▼

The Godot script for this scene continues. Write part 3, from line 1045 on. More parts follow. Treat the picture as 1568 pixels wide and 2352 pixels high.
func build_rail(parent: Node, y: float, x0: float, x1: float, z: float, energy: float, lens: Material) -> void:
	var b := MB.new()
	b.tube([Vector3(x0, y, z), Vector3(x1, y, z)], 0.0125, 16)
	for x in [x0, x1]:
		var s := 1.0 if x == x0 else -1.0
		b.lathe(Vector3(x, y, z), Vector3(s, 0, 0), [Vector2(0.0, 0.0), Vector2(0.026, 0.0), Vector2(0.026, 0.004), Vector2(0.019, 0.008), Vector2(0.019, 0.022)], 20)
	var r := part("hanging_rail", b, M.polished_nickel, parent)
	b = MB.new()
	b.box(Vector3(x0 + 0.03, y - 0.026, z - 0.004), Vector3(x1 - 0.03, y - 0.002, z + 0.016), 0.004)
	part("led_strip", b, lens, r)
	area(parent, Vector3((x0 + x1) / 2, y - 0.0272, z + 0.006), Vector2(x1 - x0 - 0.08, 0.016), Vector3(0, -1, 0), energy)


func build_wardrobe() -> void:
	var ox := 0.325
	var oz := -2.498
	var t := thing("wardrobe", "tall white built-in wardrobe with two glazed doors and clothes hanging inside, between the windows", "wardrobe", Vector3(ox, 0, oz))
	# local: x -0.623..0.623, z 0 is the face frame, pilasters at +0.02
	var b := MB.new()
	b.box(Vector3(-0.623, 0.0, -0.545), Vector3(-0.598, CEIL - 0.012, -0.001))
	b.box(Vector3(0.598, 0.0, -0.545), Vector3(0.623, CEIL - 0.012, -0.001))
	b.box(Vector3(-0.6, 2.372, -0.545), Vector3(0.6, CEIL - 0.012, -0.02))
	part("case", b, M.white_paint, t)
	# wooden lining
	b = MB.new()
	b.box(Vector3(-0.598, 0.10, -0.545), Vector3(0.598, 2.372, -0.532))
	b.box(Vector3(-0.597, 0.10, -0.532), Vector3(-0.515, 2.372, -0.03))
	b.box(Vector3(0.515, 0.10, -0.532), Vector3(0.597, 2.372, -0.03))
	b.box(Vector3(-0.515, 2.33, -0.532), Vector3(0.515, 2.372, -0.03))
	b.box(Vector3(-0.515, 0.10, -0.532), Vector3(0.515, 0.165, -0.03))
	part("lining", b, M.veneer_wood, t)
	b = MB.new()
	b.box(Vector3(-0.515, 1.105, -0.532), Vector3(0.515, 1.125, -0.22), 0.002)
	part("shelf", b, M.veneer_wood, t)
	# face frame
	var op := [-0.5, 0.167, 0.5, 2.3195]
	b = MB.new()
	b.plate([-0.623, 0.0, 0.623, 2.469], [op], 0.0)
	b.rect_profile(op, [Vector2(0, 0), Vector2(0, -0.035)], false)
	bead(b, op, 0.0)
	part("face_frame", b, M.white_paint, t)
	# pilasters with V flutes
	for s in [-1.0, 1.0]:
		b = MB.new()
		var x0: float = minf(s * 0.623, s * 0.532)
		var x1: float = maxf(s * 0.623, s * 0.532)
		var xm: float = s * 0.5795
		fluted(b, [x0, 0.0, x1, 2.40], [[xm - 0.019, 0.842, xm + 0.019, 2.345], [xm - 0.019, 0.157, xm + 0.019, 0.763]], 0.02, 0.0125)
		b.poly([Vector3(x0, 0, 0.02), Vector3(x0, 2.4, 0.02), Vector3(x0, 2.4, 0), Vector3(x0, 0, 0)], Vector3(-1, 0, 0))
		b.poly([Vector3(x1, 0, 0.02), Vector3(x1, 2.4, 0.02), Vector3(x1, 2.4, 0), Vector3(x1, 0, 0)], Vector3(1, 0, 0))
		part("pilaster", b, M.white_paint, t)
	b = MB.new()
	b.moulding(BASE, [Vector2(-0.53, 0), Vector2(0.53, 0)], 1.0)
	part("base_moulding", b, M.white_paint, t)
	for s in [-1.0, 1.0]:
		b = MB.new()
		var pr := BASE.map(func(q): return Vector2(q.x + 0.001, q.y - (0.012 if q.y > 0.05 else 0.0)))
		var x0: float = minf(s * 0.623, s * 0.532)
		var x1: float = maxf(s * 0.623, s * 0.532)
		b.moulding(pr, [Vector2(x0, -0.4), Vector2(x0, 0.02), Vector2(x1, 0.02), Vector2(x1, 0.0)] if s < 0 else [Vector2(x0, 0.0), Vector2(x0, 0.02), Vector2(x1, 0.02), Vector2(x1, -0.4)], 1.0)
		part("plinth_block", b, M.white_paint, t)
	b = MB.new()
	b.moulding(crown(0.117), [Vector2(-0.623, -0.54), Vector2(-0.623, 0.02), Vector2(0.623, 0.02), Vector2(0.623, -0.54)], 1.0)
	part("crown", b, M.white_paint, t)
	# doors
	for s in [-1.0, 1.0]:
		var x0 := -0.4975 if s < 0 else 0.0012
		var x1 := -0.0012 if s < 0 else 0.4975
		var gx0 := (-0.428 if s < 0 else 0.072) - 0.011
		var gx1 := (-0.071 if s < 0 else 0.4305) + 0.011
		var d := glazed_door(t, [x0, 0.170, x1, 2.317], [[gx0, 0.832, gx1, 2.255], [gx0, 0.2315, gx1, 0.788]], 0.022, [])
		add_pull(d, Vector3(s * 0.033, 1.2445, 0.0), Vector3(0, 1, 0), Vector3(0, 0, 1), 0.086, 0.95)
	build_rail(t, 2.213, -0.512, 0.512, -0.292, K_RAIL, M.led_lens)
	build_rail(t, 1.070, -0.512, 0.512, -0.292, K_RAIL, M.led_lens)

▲

■ Description of the task: Tally the lines of the material above that contain the word "part" and report the total alone.

■ Response to the exercise: 11